Imaging nonlinearity coefficient and sound speed with the JMGT equation in frequency domain
Barbara Kaltenbacher
TL;DR
This work develops a frequency-domain framework for imaging spatially varying sound speed $c(x)$ and nonlinearity $\eta(x)$ in the Jordan-Moore-Gibson-Thompson (JMGT) equation using data from two sources. It leverages a multiharmonic expansion to capture higher harmonics from nonlinearity and analyzes a linearized forward map, proving continuous invertibility and local stability. The authors establish local uniqueness and stability for the nonlinear inverse problem via an inverse-function approach and show that increasing the relaxation time $\tau$ improves stability, enabling a quasi-reversibility interpretation that regularizes toward the Westervelt model as $\tau\to0$. They further develop a tau-regularization scheme, proving convergence of tau-regularized reconstructions for noisy data under suitable choices of $\tau(\delta)$ and data smoothing, with careful handling of norms and trace operators.
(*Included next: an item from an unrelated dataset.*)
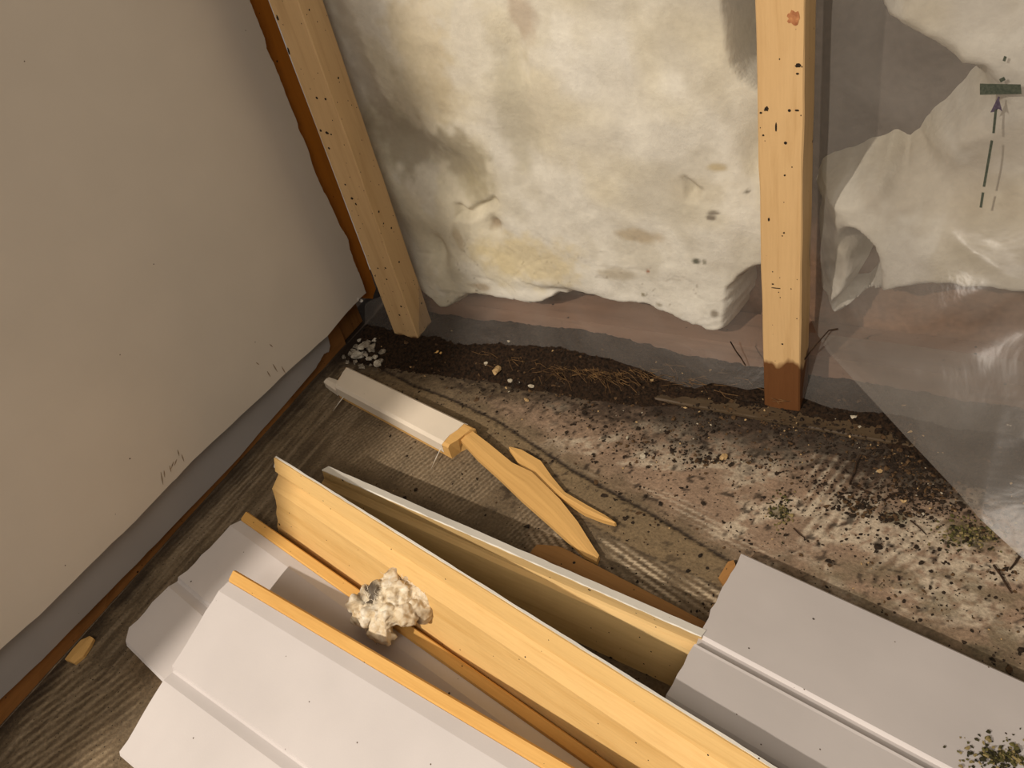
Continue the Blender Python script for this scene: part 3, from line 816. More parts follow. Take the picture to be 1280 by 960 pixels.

The results provide a two-source identification pathway that yields both linear and nonlinear imaging parameters and offer practical regularization insights for quasi-reversibility in nonlinear acoustics.
Abstract
In this paper we prove uniqueness and stability of reconstruction of two coefficients (sound speed and nonlinearity parameter) in the Jordan-Moore-Gibson-Thompson JMGT equation of nonlinear acoustics, relying on observations resulting from only two sources. A key tool for this purpose is a multiharmonic expansion of the PDE solution, which reflects the physical phenomenon of higher harmonics appearing due to nonlinearity and allows us to work in frequency domain. Based on this result, we derive a regularization property of reconstruction with JMGT as the relexation time tends to zero (in the spirit of a quasi reversibility method) for reconstruction from the classical Westervelt equation.